Task prompt →
Repeat word for word the opening stretch of the entries, from the first line through the line containing "sc.cycles.transparent_max_bounces = 4".

Data rows →
▬▬▬▬▬▬
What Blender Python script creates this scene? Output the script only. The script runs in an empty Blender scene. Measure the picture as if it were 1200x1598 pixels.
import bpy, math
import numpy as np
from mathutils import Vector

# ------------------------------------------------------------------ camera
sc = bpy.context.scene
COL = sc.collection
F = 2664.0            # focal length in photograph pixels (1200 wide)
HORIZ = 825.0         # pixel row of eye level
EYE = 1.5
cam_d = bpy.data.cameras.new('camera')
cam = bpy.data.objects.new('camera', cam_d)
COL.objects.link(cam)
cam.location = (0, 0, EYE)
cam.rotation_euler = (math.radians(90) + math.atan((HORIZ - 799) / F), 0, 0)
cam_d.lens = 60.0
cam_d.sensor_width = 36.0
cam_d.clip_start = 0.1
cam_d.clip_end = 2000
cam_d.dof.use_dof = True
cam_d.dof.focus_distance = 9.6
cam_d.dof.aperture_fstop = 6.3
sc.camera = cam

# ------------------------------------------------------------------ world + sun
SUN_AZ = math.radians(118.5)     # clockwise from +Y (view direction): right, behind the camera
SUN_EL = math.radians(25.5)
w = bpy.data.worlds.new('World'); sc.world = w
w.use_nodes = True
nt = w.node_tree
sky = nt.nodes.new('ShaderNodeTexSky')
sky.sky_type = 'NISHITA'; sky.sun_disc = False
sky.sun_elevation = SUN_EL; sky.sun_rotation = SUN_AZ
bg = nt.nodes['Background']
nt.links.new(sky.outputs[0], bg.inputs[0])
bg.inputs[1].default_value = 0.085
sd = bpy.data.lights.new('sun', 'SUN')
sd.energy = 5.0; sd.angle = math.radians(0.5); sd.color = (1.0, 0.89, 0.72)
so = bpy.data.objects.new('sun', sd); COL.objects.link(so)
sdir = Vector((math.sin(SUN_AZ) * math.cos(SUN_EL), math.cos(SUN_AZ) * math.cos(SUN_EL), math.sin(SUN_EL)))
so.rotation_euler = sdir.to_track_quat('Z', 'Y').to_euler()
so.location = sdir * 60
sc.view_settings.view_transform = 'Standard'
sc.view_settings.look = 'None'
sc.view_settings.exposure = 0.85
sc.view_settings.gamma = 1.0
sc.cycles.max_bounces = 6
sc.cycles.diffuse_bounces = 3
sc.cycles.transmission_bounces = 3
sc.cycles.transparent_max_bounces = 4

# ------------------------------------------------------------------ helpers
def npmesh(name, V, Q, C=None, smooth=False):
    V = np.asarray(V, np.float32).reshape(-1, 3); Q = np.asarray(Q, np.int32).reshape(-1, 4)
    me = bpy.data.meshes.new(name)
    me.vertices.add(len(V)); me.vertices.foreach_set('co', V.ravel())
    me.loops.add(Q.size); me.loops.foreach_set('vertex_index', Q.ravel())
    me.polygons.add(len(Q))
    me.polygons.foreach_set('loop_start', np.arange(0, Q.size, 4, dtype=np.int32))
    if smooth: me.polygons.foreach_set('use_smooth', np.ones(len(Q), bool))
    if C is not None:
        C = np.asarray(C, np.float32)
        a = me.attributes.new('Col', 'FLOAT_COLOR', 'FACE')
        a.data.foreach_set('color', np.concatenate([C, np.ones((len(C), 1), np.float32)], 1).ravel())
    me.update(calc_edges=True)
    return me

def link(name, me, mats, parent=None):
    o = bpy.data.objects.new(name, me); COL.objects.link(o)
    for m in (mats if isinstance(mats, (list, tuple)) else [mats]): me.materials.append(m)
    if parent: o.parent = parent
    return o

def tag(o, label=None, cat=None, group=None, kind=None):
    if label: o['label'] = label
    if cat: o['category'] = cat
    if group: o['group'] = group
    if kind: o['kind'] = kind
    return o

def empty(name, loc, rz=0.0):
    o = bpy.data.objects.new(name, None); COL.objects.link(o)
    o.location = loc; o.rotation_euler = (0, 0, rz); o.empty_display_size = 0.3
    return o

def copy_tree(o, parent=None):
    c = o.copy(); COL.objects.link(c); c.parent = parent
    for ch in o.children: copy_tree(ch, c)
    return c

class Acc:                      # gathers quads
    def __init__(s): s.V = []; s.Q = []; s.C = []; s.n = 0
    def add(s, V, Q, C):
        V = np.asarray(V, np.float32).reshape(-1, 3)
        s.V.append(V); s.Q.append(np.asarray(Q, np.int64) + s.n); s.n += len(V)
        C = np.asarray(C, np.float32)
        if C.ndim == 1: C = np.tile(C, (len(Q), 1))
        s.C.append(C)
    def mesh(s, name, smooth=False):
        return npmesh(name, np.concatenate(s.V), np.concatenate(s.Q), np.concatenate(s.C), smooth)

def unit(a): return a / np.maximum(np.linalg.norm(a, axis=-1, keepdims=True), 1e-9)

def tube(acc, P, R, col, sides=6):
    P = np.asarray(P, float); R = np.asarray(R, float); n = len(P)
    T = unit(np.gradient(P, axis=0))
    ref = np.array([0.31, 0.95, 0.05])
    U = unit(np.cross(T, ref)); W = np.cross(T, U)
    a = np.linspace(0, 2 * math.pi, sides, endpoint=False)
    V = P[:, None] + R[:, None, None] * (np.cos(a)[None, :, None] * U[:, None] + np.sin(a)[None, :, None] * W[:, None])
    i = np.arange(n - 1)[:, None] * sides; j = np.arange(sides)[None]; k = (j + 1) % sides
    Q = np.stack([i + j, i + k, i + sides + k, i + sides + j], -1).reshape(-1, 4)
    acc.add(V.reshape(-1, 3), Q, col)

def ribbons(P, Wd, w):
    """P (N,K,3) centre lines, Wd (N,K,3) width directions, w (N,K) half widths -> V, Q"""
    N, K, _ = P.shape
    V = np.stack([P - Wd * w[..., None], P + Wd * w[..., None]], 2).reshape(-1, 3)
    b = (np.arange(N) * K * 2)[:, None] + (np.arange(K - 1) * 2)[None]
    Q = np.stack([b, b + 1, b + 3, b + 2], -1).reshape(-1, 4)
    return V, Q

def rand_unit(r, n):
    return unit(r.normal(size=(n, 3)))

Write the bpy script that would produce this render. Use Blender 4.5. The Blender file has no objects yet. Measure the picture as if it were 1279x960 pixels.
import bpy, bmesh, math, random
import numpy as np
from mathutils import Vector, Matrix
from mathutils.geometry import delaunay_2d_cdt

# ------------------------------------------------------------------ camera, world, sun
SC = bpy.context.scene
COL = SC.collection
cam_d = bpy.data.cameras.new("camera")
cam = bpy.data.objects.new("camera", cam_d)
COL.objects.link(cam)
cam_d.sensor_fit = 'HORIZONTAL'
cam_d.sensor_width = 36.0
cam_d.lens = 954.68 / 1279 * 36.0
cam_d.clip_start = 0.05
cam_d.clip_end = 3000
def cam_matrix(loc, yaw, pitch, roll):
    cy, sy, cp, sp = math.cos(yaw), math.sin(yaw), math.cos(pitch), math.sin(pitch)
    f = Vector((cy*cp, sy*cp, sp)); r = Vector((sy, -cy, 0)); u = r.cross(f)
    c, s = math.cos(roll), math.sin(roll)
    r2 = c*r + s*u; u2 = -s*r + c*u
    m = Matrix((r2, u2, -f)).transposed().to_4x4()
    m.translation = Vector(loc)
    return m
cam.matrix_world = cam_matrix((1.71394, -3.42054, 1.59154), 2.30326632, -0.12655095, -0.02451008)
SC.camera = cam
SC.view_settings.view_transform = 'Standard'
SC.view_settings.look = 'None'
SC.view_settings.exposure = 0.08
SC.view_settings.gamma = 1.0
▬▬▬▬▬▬
Answer to this task →
What Blender Python script creates this scene? Output the script only. The script runs in an empty Blender scene. Measure the picture as if it were 1200x1598 pixels.
import bpy, math
import numpy as np
from mathutils import Vector

# ------------------------------------------------------------------ camera
sc = bpy.context.scene
COL = sc.collection
F = 2664.0            # focal length in photograph pixels (1200 wide)
HORIZ = 825.0         # pixel row of eye level
EYE = 1.5
cam_d = bpy.data.cameras.new('camera')
cam = bpy.data.objects.new('camera', cam_d)
COL.objects.link(cam)
cam.location = (0, 0, EYE)
cam.rotation_euler = (math.radians(90) + math.atan((HORIZ - 799) / F), 0, 0)
cam_d.lens = 60.0
cam_d.sensor_width = 36.0
cam_d.clip_start = 0.1
cam_d.clip_end = 2000
cam_d.dof.use_dof = True
cam_d.dof.focus_distance = 9.6
cam_d.dof.aperture_fstop = 6.3
sc.camera = cam

# ------------------------------------------------------------------ world + sun
SUN_AZ = math.radians(118.5)     # clockwise from +Y (view direction): right, behind the camera
SUN_EL = math.radians(25.5)
w = bpy.data.worlds.new('World'); sc.world = w
w.use_nodes = True
nt = w.node_tree
sky = nt.nodes.new('ShaderNodeTexSky')
sky.sky_type = 'NISHITA'; sky.sun_disc = False
sky.sun_elevation = SUN_EL; sky.sun_rotation = SUN_AZ
bg = nt.nodes['Background']
nt.links.new(sky.outputs[0], bg.inputs[0])
bg.inputs[1].default_value = 0.085
sd = bpy.data.lights.new('sun', 'SUN')
sd.energy = 5.0; sd.angle = math.radians(0.5); sd.color = (1.0, 0.89, 0.72)
so = bpy.data.objects.new('sun', sd); COL.objects.link(so)
sdir = Vector((math.sin(SUN_AZ) * math.cos(SUN_EL), math.cos(SUN_AZ) * math.cos(SUN_EL), math.sin(SUN_EL)))
so.rotation_euler = sdir.to_track_quat('Z', 'Y').to_euler()
so.location = sdir * 60
sc.view_settings.view_transform = 'Standard'
sc.view_settings.look = 'None'
sc.view_settings.exposure = 0.85
sc.view_settings.gamma = 1.0
sc.cycles.max_bounces = 6
sc.cycles.diffuse_bounces = 3
sc.cycles.transmission_bounces = 3
sc.cycles.transparent_max_bounces = 4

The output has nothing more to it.